-- begin --
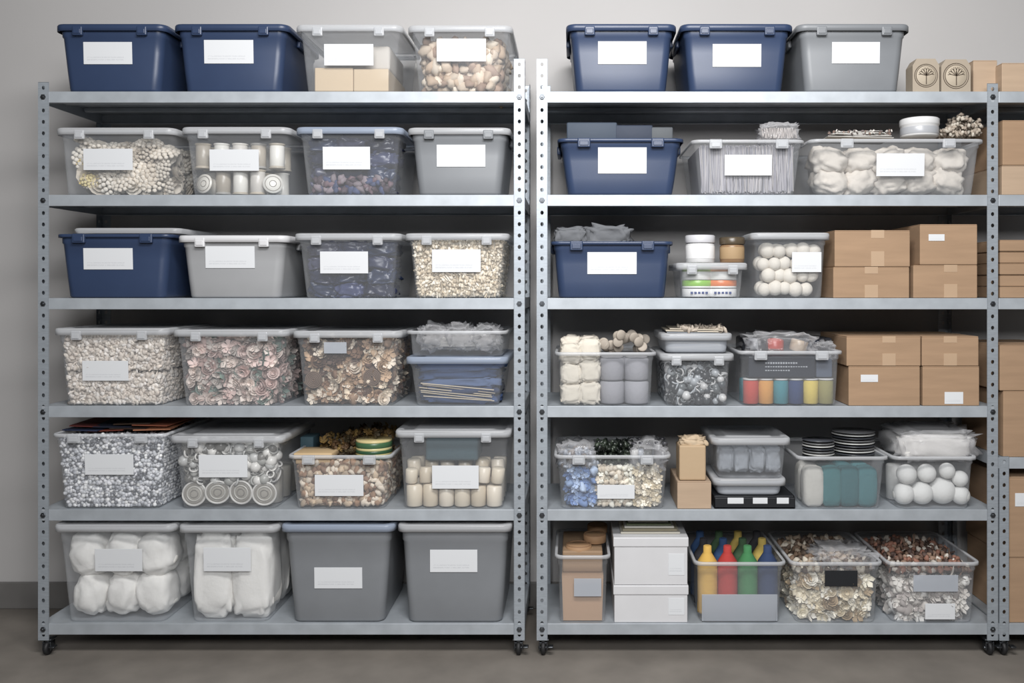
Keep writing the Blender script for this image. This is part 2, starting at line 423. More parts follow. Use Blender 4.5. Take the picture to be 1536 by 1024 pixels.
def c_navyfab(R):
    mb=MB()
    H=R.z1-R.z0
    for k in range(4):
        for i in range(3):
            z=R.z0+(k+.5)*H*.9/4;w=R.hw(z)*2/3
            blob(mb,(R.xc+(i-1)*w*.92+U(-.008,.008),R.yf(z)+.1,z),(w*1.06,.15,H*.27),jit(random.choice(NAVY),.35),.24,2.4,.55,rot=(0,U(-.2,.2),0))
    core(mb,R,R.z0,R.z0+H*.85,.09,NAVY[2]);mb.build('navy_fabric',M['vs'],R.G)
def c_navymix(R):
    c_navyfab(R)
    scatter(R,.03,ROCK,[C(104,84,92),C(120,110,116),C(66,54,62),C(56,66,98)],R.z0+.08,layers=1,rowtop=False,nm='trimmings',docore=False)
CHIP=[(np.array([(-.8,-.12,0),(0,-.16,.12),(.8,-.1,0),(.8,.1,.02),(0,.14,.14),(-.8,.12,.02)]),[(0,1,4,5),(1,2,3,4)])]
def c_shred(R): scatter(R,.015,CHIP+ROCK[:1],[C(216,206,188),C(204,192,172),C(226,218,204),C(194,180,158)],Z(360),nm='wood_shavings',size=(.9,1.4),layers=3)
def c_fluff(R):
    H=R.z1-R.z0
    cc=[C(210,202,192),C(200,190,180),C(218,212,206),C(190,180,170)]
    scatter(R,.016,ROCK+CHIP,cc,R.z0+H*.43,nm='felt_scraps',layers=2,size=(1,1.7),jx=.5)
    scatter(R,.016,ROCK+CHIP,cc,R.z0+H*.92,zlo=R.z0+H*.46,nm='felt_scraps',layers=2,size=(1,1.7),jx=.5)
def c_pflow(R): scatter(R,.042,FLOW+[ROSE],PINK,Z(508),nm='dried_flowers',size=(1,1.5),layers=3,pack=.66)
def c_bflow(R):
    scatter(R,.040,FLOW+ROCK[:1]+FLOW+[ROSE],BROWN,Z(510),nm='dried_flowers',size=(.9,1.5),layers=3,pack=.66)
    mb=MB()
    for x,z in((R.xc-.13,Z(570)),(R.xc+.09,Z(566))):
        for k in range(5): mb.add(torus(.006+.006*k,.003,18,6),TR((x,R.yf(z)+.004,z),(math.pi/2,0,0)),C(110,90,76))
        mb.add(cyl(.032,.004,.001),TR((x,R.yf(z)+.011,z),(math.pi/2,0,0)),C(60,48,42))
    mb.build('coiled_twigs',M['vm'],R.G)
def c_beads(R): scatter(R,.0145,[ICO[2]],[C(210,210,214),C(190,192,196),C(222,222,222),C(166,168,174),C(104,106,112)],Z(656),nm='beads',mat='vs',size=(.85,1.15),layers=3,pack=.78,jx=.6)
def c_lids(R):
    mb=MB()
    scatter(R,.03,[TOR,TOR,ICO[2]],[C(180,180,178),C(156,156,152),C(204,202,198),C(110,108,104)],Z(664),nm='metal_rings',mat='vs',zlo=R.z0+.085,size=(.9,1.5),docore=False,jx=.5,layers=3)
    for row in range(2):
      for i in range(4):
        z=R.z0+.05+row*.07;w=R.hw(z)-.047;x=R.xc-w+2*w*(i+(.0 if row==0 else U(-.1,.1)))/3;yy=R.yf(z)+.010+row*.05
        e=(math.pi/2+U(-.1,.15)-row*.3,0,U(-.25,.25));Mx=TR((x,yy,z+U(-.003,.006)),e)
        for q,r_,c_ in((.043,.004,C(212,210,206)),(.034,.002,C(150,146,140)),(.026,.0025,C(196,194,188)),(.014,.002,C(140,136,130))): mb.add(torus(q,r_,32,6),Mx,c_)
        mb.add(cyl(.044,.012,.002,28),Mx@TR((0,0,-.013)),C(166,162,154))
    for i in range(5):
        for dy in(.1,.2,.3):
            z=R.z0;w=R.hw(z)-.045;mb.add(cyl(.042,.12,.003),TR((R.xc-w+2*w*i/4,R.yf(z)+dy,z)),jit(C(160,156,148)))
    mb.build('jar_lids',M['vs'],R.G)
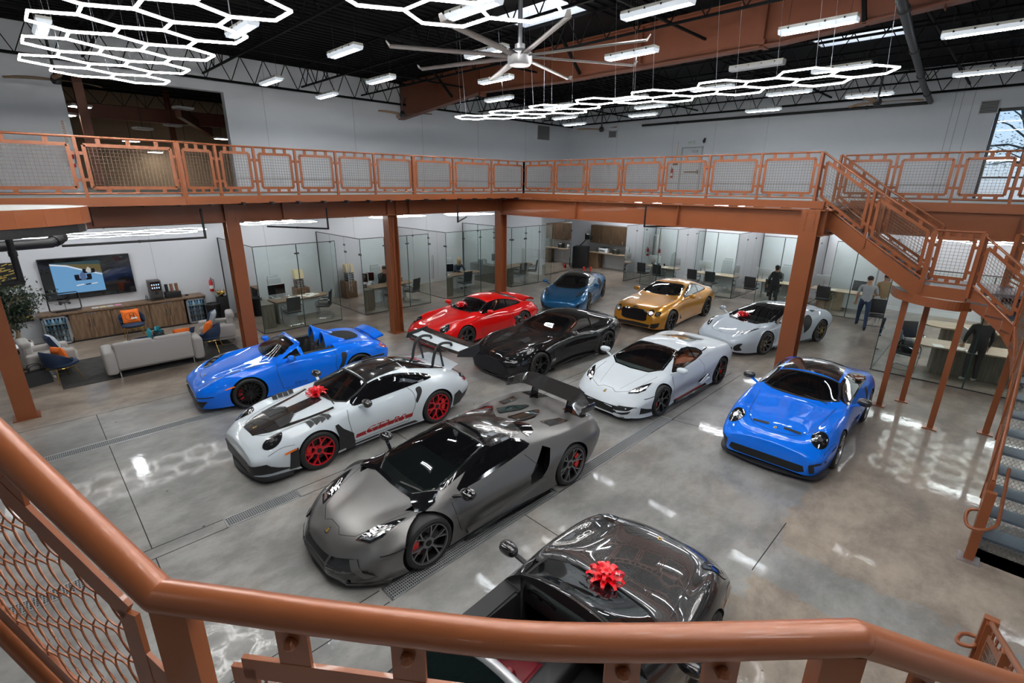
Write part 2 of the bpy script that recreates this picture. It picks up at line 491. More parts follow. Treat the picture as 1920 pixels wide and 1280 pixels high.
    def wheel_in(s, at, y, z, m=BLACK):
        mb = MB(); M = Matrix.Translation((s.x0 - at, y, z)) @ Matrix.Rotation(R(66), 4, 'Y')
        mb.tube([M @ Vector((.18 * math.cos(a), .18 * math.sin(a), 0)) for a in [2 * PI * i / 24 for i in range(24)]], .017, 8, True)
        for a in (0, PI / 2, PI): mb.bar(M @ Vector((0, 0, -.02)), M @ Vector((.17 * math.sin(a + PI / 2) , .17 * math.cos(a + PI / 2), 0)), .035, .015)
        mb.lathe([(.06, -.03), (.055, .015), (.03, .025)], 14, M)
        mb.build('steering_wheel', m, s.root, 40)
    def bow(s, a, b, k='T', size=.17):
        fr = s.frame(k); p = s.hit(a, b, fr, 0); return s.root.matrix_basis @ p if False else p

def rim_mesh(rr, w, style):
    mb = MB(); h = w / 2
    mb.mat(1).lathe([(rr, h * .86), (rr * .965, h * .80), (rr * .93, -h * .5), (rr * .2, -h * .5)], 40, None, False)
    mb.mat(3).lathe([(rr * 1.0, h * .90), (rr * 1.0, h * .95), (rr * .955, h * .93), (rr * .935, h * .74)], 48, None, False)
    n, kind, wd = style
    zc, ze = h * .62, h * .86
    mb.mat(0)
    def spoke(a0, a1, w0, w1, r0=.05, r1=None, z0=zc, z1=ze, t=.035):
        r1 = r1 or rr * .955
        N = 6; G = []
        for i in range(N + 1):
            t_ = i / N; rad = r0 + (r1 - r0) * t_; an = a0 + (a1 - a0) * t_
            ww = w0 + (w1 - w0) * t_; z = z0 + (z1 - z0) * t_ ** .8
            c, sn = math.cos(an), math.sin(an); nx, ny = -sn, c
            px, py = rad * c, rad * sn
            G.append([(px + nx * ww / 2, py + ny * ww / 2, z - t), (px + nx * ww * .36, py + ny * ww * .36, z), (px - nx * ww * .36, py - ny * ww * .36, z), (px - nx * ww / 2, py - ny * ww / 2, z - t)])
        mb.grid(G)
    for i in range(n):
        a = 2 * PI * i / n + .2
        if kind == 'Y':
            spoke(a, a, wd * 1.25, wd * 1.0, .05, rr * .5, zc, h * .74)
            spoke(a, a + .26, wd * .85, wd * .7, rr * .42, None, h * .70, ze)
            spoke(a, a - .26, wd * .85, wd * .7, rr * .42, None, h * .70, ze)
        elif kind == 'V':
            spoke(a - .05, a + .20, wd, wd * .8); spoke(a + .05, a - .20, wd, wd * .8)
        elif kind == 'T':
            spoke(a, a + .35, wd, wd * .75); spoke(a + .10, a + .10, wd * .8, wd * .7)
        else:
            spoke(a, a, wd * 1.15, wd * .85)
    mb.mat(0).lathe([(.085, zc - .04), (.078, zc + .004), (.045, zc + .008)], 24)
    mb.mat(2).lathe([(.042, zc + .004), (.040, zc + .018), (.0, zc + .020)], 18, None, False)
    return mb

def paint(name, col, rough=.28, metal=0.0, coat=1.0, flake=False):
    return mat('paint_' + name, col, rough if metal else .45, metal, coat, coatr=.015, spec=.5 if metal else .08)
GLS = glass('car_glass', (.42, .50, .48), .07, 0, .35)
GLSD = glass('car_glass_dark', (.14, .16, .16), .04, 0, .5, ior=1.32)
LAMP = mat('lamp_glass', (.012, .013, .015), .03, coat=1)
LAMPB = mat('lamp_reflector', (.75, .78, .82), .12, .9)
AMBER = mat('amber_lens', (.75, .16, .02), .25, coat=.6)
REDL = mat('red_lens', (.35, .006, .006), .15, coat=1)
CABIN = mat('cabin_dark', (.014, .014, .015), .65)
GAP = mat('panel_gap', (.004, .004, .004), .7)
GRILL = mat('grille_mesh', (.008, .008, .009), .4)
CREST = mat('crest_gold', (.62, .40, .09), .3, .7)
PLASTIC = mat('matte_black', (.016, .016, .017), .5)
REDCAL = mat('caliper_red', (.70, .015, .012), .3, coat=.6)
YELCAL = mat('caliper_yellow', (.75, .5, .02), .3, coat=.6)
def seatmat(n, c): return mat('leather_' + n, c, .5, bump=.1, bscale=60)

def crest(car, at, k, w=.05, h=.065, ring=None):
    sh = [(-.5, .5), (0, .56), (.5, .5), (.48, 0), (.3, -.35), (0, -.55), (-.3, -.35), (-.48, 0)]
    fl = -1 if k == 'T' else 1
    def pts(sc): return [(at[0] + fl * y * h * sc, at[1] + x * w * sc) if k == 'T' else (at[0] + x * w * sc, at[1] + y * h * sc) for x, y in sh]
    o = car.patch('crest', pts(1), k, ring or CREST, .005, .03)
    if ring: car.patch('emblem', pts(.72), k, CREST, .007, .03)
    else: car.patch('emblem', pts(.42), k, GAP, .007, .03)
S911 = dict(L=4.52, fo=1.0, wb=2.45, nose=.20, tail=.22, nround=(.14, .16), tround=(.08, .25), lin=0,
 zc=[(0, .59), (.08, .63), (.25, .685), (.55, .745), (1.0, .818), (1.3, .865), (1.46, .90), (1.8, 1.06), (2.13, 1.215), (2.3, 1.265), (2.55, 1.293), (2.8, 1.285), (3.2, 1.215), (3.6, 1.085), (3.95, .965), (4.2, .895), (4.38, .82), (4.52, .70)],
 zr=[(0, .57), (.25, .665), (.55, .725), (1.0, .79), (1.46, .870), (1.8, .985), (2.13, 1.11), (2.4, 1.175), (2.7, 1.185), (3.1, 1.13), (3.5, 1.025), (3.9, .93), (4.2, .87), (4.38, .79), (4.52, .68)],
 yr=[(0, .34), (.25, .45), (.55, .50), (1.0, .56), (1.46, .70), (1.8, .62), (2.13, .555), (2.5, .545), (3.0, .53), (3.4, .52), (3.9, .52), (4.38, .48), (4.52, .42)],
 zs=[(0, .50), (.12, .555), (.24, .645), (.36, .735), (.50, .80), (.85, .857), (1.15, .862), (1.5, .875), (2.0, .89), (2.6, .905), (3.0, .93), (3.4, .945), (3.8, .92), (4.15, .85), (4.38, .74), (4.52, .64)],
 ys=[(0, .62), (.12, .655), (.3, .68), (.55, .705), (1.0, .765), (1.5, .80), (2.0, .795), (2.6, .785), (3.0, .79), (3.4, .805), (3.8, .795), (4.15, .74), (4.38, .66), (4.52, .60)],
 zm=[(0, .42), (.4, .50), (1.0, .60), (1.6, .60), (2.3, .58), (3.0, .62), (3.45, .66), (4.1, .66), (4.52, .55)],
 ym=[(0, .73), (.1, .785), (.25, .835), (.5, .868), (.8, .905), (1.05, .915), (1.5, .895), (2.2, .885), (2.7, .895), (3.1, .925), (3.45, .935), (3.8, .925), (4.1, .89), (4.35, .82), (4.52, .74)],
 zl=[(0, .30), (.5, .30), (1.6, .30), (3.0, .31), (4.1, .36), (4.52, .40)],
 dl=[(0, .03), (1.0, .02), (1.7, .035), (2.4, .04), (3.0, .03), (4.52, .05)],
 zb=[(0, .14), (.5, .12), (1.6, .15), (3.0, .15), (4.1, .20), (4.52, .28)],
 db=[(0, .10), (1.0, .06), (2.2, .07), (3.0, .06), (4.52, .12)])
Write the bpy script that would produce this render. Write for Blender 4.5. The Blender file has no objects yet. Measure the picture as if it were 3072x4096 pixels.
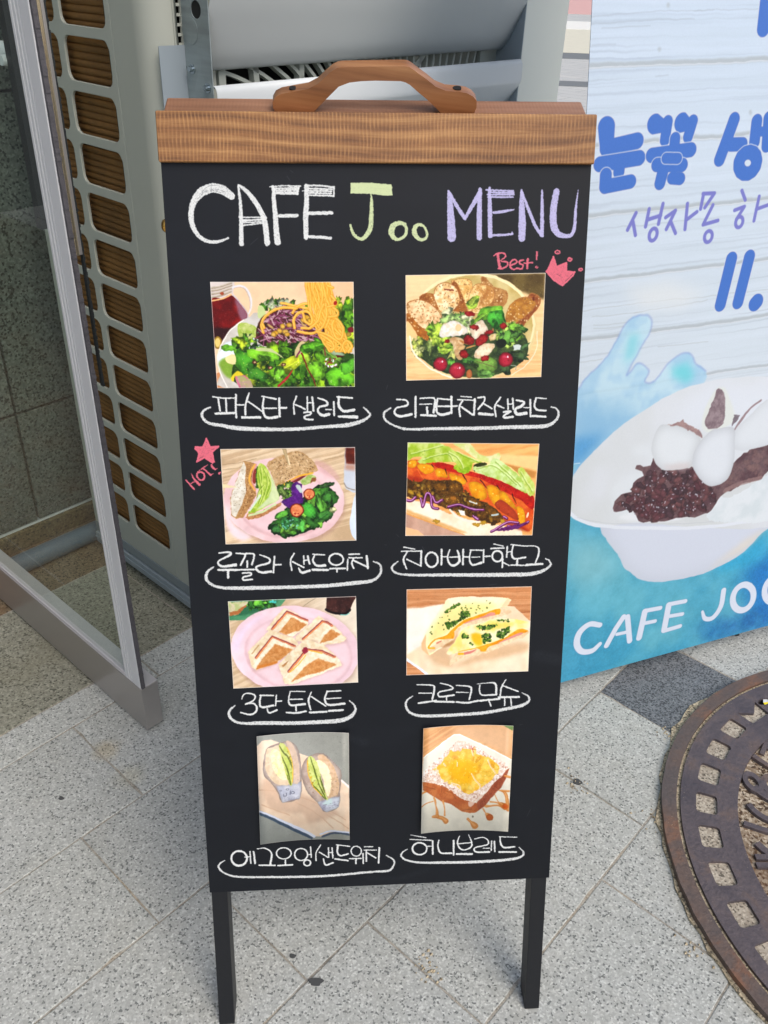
-- end --
## SHORT TASK
Only lines with the word "part" should be collected from the material.

## CORRECT OUTPUT
Keep writing the Blender script for this image. This is part 2, starting at line 423. More parts follow. Use Blender 4.5. Take the picture to be 1536 by 1024 pixels.
Write part 2 of the bpy script that recreates this picture. It picks up at line 491. More parts follow. Treat the picture as 1920 pixels wide and 1280 pixels high.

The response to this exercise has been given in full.